Fallible unpacking can let you avoid filtering
If you have an iterable input, e.g. command-line arguments, where some values are known to be bad (the program name is not useful), and others can be split into multiple discrete values, the normal solution to loop over .skip(n)
to bypass the bad values (e.g. .skip(1)
to skip the program name in the arguments), split
/collect
the rest to a Vec
, and use the values by indexing (unless they're referred to many times, it's not worth the cost to unpack). For example, imagine a program that receives four numbers at a time, comma-separated as command-line arguments, and must compute a value using each value individually. The simple solution (using the flat_map
trick to avoid a level of unwrap
ing or use of filter_map
) is:
fn main(){
for a in std::env::args().skip(1){
let v:Vec<u32>=a.split(',').flat_map(str::parse).collect();
println!("{},{}",v[0]+v[1],v[2]+v[3])
}
}
And that's not bad. But the .skip(1)
costs eight characters, and all the indexing costs 12 more, for a total of 20 characters we'd like to avoid. By using if let
with slice-unpacking, we can imply the skip (assuming the program name isn't four numbers separated by embedded commas), and unpack to individual names, while still saving characters:
fn main(){
for a in std::env::args(){
let v:Vec<u32>=a.split(',').flat_map(str::parse).collect();
if let[m,n,o,p]=a.split(',').flat_map(str::parse).collect::<Vec<u32>>()[..]{
println!("{},{}",m+n,o+p)
}
}
}
The difference here is pretty trivial (the second version shaves 8+12=20 characters by avoiding .skip(1)

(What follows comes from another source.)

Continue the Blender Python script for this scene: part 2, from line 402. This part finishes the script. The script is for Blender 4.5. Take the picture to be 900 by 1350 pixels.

and indexing four times, but it costs 18 more to wrap in if let
, use a turbofish on collect
instead of letting type-inference handle it the pattern itself is longer (let[m,n,o,p]
vs. let v
), and [..]
is needed to convert from Vec
to slice for the pattern matching.
But:
- Unpacking more values only costs two characters more per name, and saves three characters the first time said value is used, and if you need to use any given value more than once, it saves three more characters per use, etc.
- Frequently, type-inference can figure out the type of the matched values, and that will allow you to replace
iterator.collect::<Vec<u32>>()
with Vec::from_iter(iterator)
, saving eight characters and making it much quicker to reach the break even point.
If the iterator had no invalid values to skip, this wouldn't be worth as much (the .skip(1)
is 40% of the savings here), but the general pattern can be useful even then if you have enough things to unpack, and use them often enough.